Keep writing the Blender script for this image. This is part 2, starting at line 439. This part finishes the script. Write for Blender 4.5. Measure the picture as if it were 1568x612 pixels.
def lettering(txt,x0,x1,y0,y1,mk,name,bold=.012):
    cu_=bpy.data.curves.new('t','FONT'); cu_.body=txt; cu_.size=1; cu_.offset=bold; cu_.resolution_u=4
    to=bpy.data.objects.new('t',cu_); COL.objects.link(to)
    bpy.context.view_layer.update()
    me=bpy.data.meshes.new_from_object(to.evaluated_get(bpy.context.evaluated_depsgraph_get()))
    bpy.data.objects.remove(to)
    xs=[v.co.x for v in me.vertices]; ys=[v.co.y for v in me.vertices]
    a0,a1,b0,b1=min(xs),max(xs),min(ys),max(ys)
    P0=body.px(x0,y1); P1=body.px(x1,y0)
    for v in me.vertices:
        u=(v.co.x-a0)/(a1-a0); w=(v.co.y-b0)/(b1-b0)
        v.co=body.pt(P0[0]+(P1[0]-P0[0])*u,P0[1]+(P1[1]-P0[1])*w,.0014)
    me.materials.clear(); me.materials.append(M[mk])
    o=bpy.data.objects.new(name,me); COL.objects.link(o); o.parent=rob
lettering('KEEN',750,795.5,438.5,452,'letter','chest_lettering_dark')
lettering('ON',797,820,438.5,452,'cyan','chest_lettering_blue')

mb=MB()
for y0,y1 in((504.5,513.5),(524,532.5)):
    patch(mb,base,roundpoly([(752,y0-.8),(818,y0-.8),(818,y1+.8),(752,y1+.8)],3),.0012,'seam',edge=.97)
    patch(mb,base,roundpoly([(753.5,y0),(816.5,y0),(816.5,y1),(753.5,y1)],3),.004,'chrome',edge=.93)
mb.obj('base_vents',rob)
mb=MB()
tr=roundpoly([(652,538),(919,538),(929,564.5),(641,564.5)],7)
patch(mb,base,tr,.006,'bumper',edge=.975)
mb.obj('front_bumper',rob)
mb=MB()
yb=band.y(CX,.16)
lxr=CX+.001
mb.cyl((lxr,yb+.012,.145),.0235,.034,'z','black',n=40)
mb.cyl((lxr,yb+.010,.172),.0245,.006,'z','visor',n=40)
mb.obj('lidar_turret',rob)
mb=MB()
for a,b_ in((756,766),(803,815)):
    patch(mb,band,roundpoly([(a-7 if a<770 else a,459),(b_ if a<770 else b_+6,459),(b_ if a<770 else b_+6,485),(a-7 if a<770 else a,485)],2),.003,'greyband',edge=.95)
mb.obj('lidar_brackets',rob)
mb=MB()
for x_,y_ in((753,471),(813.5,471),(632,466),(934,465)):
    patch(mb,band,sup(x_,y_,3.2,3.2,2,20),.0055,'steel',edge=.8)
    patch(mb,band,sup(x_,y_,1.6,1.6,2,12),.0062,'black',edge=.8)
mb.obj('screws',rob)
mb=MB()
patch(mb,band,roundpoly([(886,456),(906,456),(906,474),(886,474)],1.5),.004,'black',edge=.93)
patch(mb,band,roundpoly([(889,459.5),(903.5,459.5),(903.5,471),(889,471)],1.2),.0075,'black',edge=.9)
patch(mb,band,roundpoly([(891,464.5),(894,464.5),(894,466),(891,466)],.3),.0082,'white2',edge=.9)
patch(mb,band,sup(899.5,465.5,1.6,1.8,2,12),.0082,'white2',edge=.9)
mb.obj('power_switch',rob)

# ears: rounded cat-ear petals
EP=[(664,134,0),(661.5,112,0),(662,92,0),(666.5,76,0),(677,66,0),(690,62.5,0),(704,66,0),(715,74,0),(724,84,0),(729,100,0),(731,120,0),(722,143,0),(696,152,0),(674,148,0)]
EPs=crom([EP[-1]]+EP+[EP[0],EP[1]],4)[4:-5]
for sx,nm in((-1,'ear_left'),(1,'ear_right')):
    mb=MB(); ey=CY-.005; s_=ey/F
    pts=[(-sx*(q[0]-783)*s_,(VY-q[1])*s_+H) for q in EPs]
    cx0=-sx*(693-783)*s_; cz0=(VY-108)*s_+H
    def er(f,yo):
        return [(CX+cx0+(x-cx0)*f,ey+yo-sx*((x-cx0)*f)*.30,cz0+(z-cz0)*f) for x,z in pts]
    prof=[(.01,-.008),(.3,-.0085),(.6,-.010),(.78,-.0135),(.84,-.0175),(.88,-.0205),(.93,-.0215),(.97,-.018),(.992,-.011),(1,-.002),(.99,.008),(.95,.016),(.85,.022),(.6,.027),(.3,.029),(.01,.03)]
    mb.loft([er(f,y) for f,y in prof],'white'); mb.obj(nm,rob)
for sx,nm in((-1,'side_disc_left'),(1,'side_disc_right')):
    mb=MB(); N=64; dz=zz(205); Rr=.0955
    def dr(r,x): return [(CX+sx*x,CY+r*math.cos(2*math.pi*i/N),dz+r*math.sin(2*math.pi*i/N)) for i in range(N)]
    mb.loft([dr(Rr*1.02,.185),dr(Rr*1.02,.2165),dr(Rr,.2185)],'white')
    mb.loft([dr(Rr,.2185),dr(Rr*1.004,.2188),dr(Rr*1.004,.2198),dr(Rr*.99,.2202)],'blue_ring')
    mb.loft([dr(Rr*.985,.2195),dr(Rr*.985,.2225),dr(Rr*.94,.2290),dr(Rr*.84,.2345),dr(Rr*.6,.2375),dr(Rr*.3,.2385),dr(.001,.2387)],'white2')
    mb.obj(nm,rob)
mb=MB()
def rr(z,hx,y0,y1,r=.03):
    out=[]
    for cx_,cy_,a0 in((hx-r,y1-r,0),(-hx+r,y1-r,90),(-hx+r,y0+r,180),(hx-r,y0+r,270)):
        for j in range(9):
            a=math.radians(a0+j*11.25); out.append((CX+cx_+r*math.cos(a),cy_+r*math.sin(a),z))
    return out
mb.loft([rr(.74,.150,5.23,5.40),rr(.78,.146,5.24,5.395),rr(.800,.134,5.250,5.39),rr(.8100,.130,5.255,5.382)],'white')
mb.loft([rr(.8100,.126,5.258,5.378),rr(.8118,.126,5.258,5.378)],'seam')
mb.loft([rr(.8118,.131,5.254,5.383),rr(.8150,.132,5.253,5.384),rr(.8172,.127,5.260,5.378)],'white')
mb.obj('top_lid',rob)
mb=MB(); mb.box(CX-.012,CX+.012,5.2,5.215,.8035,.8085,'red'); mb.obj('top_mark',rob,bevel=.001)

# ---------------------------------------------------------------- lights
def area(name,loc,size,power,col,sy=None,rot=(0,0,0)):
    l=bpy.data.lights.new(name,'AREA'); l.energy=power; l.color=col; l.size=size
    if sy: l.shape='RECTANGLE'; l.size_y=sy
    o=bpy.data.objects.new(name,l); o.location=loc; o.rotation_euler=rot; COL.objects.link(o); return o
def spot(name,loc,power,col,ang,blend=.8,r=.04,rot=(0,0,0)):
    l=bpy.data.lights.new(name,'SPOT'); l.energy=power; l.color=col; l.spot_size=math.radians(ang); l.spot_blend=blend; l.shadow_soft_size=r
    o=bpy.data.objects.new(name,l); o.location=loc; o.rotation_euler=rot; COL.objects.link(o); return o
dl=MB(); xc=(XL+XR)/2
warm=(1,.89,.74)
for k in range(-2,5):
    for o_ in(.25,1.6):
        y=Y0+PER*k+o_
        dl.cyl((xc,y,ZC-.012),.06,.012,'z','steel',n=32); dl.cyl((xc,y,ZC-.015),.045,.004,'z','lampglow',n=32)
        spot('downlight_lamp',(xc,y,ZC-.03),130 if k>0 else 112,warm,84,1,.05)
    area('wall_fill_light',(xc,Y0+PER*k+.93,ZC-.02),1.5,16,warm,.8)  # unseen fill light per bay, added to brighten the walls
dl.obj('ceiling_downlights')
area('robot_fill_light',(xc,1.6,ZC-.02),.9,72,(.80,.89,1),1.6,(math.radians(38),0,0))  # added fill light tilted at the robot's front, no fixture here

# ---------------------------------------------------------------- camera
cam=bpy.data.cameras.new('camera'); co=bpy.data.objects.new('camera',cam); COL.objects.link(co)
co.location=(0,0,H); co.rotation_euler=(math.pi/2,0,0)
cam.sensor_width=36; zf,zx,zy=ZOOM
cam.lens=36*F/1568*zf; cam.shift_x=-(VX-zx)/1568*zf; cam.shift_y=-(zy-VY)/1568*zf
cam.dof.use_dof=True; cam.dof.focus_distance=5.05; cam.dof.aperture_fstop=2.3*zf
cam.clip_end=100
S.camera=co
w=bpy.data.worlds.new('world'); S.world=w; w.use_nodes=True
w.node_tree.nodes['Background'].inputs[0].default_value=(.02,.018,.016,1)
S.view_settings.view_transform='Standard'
____
* [Written task] Everything from the first line above through the line that contains "lettering('ON',797,820,438.5,452,'cyan','chest_lettering_blue')" should be duplicated exactly, please, and nothing beyond it.

* [Expected answer]
Keep writing the Blender script for this image. This is part 2, starting at line 439. This part finishes the script. Write for Blender 4.5. Measure the picture as if it were 1568x612 pixels.
def lettering(txt,x0,x1,y0,y1,mk,name,bold=.012):
    cu_=bpy.data.curves.new('t','FONT'); cu_.body=txt; cu_.size=1; cu_.offset=bold; cu_.resolution_u=4
    to=bpy.data.objects.new('t',cu_); COL.objects.link(to)
    bpy.context.view_layer.update()
    me=bpy.data.meshes.new_from_object(to.evaluated_get(bpy.context.evaluated_depsgraph_get()))
    bpy.data.objects.remove(to)
    xs=[v.co.x for v in me.vertices]; ys=[v.co.y for v in me.vertices]
    a0,a1,b0,b1=min(xs),max(xs),min(ys),max(ys)
    P0=body.px(x0,y1); P1=body.px(x1,y0)
    for v in me.vertices:
        u=(v.co.x-a0)/(a1-a0); w=(v.co.y-b0)/(b1-b0)
        v.co=body.pt(P0[0]+(P1[0]-P0[0])*u,P0[1]+(P1[1]-P0[1])*w,.0014)
    me.materials.clear(); me.materials.append(M[mk])
    o=bpy.data.objects.new(name,me); COL.objects.link(o); o.parent=rob
lettering('KEEN',750,795.5,438.5,452,'letter','chest_lettering_dark')
lettering('ON',797,820,438.5,452,'cyan','chest_lettering_blue')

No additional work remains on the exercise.